Litchfield's Failures Have Nothing on Real Prisons

by Elizabeth Ballou

Anyone who's caught even the tiniest glimpse of the Emmy-nominated show Orange is the New Black knows that Litchfield Correctional Facility is a dump. The lights don't work, the correctional officers are nasty, the plumbing overflows, and the warden funnels money intended for the prison into her husband's political campaign. However, Piper Kerman —the author of the series and the woman on whom Piper Chapman is based — has been vocal about the fact that the reality of women's prisons across the U.S. is even darker than the show presents. In a new interview with Vox's Ezra Klein, Kerman speaks about how the U.S. justice system fails inmates and unincarcerated citizens alike.

Kerman spent 13 months at FCI Danbury, the real-life analogue of Litchfield. She now serves on the board of the Women's Prison Association and advocates for both women and men behind bars, so it's safe to say that she probably knows whereof she speaks. In the interview, Klein asks her questions such as: does the justice system disproportionately target communities of color? Does prison make the average citizen safer? How should prisons deal with mental health issues, since so many inmates require mental health services?
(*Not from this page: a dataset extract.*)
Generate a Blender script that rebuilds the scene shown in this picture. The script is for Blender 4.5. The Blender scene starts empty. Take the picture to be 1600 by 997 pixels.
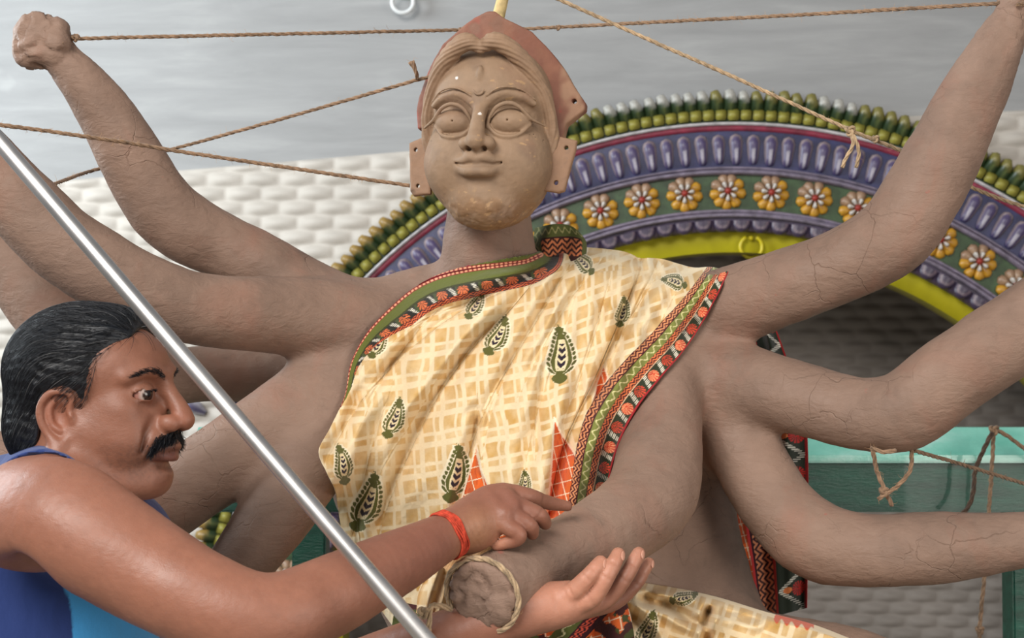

Kerman's answers reveal the myriad ways in which the prison system is utterly broken. To the question about race, she answers that prison is used as "a tool of control for poor communities of color...[it is] perhaps one of the most deeply distressing and morally repugnant realities of the last 30 years." To the question about safety, Kerman replies that rates of violent index crimes that the justice system is most worried about have declined worldwide, so the U.S. prison system can't take credit for that. And to Klein's question about mental health, she responds that the three largest mental health centers in the country are in prisons, and that funneling resources into the public health system would be a better alternative. "I can tell you from personal experience," she says, "putting mentally ill people in prison and jail does not make them better. It makes them less healthy."

Vox also has a slideshow of very helpful prison facts, such as the difference between jail and prison, the definition of recidivism (committing another crime after already having been incarcerated), and descriptions of probation and parole practices. Brushing up on your prison knowledge is probably a good idea, since with 2.2 million people doing time, the U.S. has the highest incarceration rate in the world.

Although OITNB is doing a phenomenal job at bringing attention to what it's really like to wake up and go to sleep in a prison, it can't, by nature, address every single issue. Prison overcrowding, the cost of incarceration per person, the lack of adequate educational/health resources for inmates, and the fight for improvements to the justice system are just a few of the problems that the show doesn't illuminate. Luckily, activists like Kerman are fighting for inmates' rights, but given the total wreck of the system, that might not be enough.